Je pars demain. Ou plus précisément en août prochain, mais pour moi c'est déjà demain.
Je pars sur la Haute Route 2012.
780 kilomètres en sept étapes entre Genève et Nice. 19 grands cols des Alpes. 21 000 mètres de dénivelé positif. Cinq arrivées en altitude. L'Alpe d'Huez chrono le 4e jour. Mon prochain grand objectif.
Surtout, je pars vers l'inconnu. Pour un grand voyage intérieur puisque la Haute Route ne manquera pas de mettre toutes mes ressources physiques et psychologiques à l'épreuve avant et pendant la course.
J'ai longtemps hésité à vous en parler. Je n'ai en effet jamais souhaité que La Flamme Rouge soit le théâtre de mes aventures personnelles. J'estime ne pas avoir une vie plus passionnante que la vôtre. Et surtout, je ne suis pas un champion cycliste.
Mais j'ai finalement choisi de vous en faire part. D'abord parce que cet objectif occupe déjà toutes mes pensées. Ensuite parce qu'il touche le cyclisme, notre passion à tous. Et enfin parce que l'un d'entre vous l'aurait forcément découvert tôt ou tard!
Certains n'y verront probablement que peu d'intérêt et ils en ont le droit. Certains ne croient que peu à la formule des cyclosportives, estimant avec raison qu'on peut profiter des mêmes parcours à l'année. D'autres seront gênés par l'aspect "business" de certaines cyclosportives.
Mais voilà, j'habite Gatineau. Pas Bourg d'Oisans, Gex, Nice ou encore Pau. Mon terrain de jeu à moi, ce n'est pas les Alpes que j'adore pourtant. Mon terrain de jeu à moi, c'est l'hiver cinq mois par an… et un emploi à temps plein. Alors je me paye cette grande aventure cycliste parce qu'elle me permet de vivre pleinement ma passion du cyclisme.
Et cette passion du cyclisme se conçoit, chez moi, souvent différemment des autres. Que voulez-vous, je n'ai jamais pu me motiver pour un critérium ou une course cycliste de 70 ou 80 kms. On pourrait même défendre l'argument que sur de telles distances, l'effort exigé n'est pas très différent de celui que requiert certaines épreuves d'autres sports exigeants comme le ski de fond, la course à pied, le patinage de vitesse voire la natation. Comprenez-moi bien: j'ai un immense respect pour le vainqueur des Mardis cyclistes de Lachine ainsi que pour beaucoup de coureurs cyclistes du Québec qui sont nettement plus forts que moi. Seulement, ces courses, relativement courtes, ne sont pas mon truc.
Mon truc à moi, c'est la cinquième, la sixième voire la septième heure d'une épreuve cycliste.

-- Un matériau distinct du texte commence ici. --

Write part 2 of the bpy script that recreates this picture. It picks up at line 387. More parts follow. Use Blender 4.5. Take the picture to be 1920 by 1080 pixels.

Mon truc à moi, c'est les parcours qui, outre de confronter la condition humaine aux forces de la nature, ont forgé toute la légende du cyclisme. J'aime les grandes distances sur des parcours très montagneux car outre la beauté des paysages, la force physique y devient souvent secondaire après un certain temps, laissant place à la force du caractère et à la volonté de ne rien lâcher. Car à défaut d'avoir les cuisses ou le moteur de Merckx ou d'Hinault, je peux, sur de tels parcours qu'ils ont aussi affronté, me mesurer à eux dans ma volonté d'aller au bout de moi-même. Comment interpréter autrement l'étape de Mourenx chez Merckx sur le Tour 1969 ou la victoire d'Hinault sur Liège-Bastogne-Liège en 1981? Plus récemment, j'ai vu, dans le visage défait de David Veilleux à l'arrivée de Paris-Roubaix 2011, pourquoi j'aime tant le cyclisme et pourquoi ce garçon est un champion en devenir.
Aller au bout de moi-même, voilà bien le but de cette Haute Route 2012. Les longs kilomètres d'entrainement qui m'attendent seront habités de cette seule volonté, offrir le meilleur de moi-même sur ces 780 kilomètres entre Genève et Nice. Pour tisser des liens avec les grands champions cyclistes. Pour mieux comprendre de quoi je suit fait. Et ce faisant, pour produire un sens à ma vie.
Au-delà du sens vécu, l'homme produit du sens dès qu'il pèse les choses. En appréciant une action, une personne ou une idée, je lui confère un sens. Produire du sens est non seulement un droit mais un devoir. Le sens ne se trouve pas, donc nul besoin de le chercher. Pourtant, il ne vient pas tout seul, personne ne peut attendre qu'il survienne. Il est donné, produit par nous. Mais le "sensé" ne saurait être assimilé à "l'utile". Mon activité est inutile. Même si elle peut être sensée. Cela dépendra de mon état d'esprit et de mon aptitude à m'identifier avec l'action ou la cause, et surtout à me fondre dans cette action.
Reinhold Messner, Maître des cimes, 1994.